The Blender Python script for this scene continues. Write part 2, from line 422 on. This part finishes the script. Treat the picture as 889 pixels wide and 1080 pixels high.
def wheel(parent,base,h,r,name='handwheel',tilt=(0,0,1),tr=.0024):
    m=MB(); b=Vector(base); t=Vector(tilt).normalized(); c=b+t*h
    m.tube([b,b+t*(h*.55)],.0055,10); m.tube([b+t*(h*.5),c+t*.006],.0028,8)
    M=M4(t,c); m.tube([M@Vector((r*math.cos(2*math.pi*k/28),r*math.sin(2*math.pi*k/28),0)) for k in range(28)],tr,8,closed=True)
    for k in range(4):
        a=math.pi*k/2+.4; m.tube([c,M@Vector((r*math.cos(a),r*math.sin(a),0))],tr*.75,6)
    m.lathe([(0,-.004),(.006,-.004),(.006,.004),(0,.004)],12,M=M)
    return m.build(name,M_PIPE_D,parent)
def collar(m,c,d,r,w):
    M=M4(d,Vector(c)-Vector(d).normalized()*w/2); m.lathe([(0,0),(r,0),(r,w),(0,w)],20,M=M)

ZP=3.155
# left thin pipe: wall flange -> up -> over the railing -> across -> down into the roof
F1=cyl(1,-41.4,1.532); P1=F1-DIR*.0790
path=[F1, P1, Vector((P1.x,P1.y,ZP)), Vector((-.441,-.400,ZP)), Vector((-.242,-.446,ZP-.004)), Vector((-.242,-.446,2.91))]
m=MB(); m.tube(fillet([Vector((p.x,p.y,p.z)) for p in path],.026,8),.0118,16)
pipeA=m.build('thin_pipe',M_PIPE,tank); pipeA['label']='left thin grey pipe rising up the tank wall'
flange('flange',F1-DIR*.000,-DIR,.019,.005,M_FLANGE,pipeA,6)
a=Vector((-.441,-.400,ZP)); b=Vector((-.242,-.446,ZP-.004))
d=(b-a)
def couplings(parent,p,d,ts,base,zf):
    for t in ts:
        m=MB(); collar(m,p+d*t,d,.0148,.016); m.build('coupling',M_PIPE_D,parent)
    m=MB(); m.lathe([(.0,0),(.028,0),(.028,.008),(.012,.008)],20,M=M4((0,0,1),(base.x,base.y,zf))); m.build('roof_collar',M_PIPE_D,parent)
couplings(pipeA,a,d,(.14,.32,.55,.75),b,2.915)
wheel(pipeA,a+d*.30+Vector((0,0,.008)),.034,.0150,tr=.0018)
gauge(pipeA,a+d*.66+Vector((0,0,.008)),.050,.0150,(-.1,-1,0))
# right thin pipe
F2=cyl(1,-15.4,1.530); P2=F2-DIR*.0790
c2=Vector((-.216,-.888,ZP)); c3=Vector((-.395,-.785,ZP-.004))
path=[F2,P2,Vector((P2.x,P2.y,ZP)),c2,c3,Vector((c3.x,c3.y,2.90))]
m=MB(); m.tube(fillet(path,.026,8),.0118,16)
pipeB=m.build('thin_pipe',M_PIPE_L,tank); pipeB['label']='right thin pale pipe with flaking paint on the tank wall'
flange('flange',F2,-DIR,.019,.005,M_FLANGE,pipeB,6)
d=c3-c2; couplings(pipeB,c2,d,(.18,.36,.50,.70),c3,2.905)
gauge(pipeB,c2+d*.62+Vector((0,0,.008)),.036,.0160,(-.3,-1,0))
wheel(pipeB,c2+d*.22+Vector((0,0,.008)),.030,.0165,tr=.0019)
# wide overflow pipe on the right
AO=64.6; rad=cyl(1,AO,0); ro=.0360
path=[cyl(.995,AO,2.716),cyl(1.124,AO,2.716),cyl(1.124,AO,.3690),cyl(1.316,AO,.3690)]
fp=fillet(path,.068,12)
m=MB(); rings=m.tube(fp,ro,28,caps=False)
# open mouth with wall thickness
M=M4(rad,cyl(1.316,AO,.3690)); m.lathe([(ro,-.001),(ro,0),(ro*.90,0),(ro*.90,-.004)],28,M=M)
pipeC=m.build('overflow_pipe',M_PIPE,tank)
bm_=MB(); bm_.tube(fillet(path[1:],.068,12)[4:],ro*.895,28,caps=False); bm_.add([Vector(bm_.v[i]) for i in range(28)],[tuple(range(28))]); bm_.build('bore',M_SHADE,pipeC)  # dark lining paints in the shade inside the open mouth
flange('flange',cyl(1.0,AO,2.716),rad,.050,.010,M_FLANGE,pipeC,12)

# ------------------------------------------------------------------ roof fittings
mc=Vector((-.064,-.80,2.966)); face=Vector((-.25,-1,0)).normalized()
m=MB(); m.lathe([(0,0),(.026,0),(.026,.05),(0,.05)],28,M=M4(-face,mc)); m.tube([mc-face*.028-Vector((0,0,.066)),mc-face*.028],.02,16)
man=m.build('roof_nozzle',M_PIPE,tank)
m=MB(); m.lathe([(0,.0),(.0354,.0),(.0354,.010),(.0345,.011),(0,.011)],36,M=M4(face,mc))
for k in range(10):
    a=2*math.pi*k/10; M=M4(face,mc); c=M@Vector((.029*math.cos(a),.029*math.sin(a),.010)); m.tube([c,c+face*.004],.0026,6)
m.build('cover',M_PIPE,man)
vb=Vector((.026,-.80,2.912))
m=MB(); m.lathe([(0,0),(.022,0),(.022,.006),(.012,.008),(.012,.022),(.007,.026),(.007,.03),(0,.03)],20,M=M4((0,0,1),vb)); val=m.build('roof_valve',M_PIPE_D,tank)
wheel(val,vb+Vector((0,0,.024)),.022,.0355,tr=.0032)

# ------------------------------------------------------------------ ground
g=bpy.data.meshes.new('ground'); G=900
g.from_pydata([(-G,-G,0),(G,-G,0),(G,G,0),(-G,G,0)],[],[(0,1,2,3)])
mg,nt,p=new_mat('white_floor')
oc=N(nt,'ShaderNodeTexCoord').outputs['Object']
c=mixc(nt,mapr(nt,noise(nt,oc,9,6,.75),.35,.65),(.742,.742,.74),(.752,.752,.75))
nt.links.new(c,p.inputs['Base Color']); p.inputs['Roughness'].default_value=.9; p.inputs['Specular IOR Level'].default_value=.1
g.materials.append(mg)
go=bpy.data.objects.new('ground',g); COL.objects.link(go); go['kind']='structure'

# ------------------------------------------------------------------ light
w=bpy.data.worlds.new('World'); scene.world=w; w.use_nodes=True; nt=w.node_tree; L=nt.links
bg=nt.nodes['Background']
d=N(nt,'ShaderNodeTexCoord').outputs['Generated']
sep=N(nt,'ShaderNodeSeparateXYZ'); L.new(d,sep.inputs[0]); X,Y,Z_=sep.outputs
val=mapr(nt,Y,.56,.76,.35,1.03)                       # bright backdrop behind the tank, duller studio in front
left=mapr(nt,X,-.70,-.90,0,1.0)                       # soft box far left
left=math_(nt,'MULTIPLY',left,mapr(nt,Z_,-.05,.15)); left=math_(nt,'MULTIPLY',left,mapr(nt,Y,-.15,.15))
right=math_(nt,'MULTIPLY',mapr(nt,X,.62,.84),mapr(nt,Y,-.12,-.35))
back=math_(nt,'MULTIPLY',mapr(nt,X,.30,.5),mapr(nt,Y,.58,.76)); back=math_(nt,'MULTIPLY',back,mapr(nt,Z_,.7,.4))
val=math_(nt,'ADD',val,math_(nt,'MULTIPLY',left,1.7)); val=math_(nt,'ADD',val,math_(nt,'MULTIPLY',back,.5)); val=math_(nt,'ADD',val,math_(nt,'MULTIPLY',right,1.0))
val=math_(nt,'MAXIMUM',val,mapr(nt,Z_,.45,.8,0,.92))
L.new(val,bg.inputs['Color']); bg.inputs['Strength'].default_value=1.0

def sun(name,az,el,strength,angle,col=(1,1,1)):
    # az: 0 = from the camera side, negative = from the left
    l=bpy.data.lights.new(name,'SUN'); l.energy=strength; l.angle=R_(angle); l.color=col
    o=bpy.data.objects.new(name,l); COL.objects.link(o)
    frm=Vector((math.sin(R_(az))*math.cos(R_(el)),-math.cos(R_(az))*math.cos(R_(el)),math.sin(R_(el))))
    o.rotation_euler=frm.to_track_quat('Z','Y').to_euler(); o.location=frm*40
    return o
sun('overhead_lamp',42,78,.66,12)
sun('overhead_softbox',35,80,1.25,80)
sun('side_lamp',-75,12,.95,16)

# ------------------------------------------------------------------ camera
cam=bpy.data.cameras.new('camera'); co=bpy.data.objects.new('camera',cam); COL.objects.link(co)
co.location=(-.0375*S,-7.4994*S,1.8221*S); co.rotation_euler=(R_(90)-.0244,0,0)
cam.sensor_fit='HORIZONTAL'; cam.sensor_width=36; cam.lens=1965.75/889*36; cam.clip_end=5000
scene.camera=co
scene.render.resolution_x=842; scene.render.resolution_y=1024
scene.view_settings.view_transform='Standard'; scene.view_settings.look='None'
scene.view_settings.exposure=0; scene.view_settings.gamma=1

> _AIM_: Select and copy every line of the listing with the word "wide".

> _WRITTEN ANSWER_:
The Blender Python script for this scene continues. Write part 2, from line 422 on. This part finishes the script. Treat the picture as 889 pixels wide and 1080 pixels high.
# wide overflow pipe on the right